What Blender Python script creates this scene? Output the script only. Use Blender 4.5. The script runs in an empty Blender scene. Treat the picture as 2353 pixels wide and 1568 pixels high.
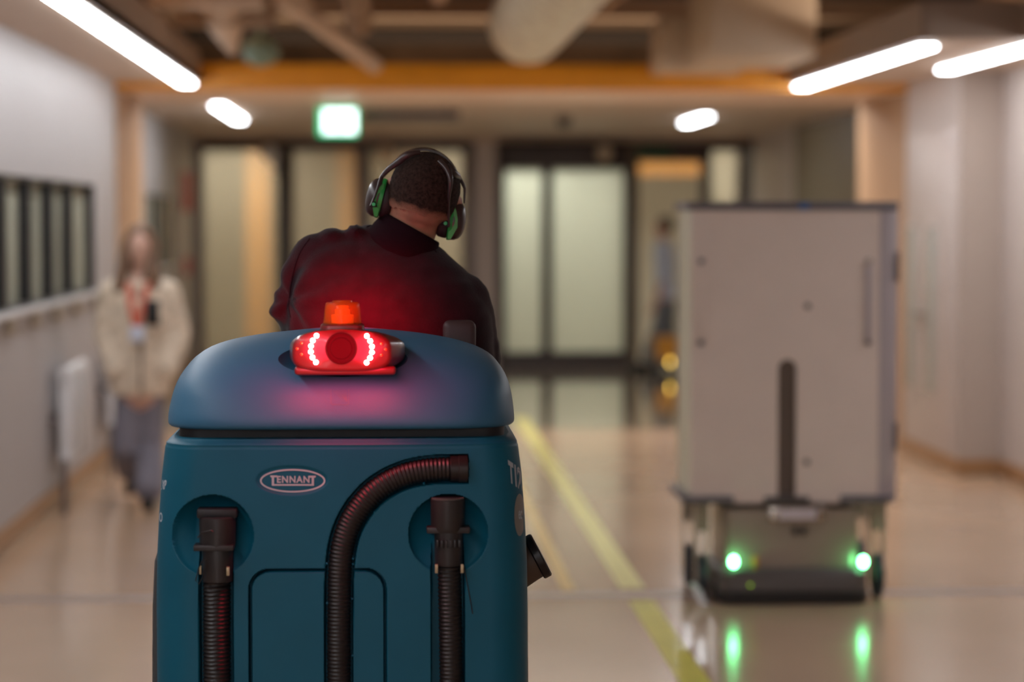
import bpy, bmesh, math, random
from mathutils import Vector, Matrix, Quaternion, noise
from mathutils.bvhtree import BVHTree
random.seed(7)
sc = bpy.context.scene
COL = sc.collection
PI = math.pi
# ------------------------------------------------------------------ camera
FPX = 5555.0
TH = math.atan(280/FPX); PHI = math.atan(282.5/FPX*math.cos(TH))
CAMZ = 1.65
cd = bpy.data.cameras.new('camera'); cam = bpy.data.objects.new('camera', cd); COL.objects.link(cam)
cam.location = (0, 0, CAMZ); cam.rotation_euler = (PI/2-TH, 0, -PHI)
cd.sensor_width = 36; cd.lens = FPX/2353*36; cd.clip_start = .05; cd.clip_end = 200
cd.dof.use_dof = True; cd.dof.focus_distance = 5.55; cd.dof.aperture_fstop = 1.6; cd.dof.aperture_blades = 0
sc.camera = cam
# ------------------------------------------------------------------ world, exposure
w = bpy.data.worlds.new('world'); sc.world = w; w.use_nodes = True
w.node_tree.nodes['Background'].inputs[0].default_value = (.75, .65, .55, 1)
w.node_tree.nodes['Background'].inputs[1].default_value = .3
sc.view_settings.view_transform = 'Standard'; sc.view_settings.look = 'None'
sc.view_settings.exposure = 0.55; sc.view_settings.gamma = 1.0; sc.view_settings.use_curve_mapping = False
LAMP_E = 15
# ------------------------------------------------------------------ geometry of the view (used only to read sizes off the photograph)
Fv = Vector((math.sin(PHI)*math.cos(TH), math.cos(PHI)*math.cos(TH), -math.sin(TH)))
Rv = Vector((math.cos(PHI), -math.sin(PHI), 0)); Uv = Rv.cross(Fv)
CAM = Vector((0, 0, CAMZ))
def ray(px, py): return Fv + Rv*((px-1176.5)/FPX) + Uv*((784-py)/FPX)
def P(px, py, d):
    r = ray(px, py); return CAM + r*(d/r.y)
def X(px, d, py=784): return P(px, py, d).x
def Z(py, d, px=1176): return P(px, py, d).z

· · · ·

> [What you have to do]
Copy out every line of the material above exactly, skipping the pictures.

> [Output of the task]
What Blender Python script creates this scene? Output the script only. Use Blender 4.5. The script runs in an empty Blender scene. Treat the picture as 2353 pixels wide and 1568 pixels high.
import bpy, bmesh, math, random
from mathutils import Vector, Matrix, Quaternion, noise
from mathutils.bvhtree import BVHTree
random.seed(7)
sc = bpy.context.scene
COL = sc.collection
PI = math.pi
# ------------------------------------------------------------------ camera
FPX = 5555.0
TH = math.atan(280/FPX); PHI = math.atan(282.5/FPX*math.cos(TH))
CAMZ = 1.65
cd = bpy.data.cameras.new('camera'); cam = bpy.data.objects.new('camera', cd); COL.objects.link(cam)
cam.location = (0, 0, CAMZ); cam.rotation_euler = (PI/2-TH, 0, -PHI)
cd.sensor_width = 36; cd.lens = FPX/2353*36; cd.clip_start = .05; cd.clip_end = 200
cd.dof.use_dof = True; cd.dof.focus_distance = 5.55; cd.dof.aperture_fstop = 1.6; cd.dof.aperture_blades = 0
sc.camera = cam
# ------------------------------------------------------------------ world, exposure
w = bpy.data.worlds.new('world'); sc.world = w; w.use_nodes = True
w.node_tree.nodes['Background'].inputs[0].default_value = (.75, .65, .55, 1)
w.node_tree.nodes['Background'].inputs[1].default_value = .3
sc.view_settings.view_transform = 'Standard'; sc.view_settings.look = 'None'
sc.view_settings.exposure = 0.55; sc.view_settings.gamma = 1.0; sc.view_settings.use_curve_mapping = False
LAMP_E = 15
# ------------------------------------------------------------------ geometry of the view (used only to read sizes off the photograph)
Fv = Vector((math.sin(PHI)*math.cos(TH), math.cos(PHI)*math.cos(TH), -math.sin(TH)))
Rv = Vector((math.cos(PHI), -math.sin(PHI), 0)); Uv = Rv.cross(Fv)
CAM = Vector((0, 0, CAMZ))
def ray(px, py): return Fv + Rv*((px-1176.5)/FPX) + Uv*((784-py)/FPX)
def P(px, py, d):
    r = ray(px, py); return CAM + r*(d/r.y)
def X(px, d, py=784): return P(px, py, d).x
def Z(py, d, px=1176): return P(px, py, d).z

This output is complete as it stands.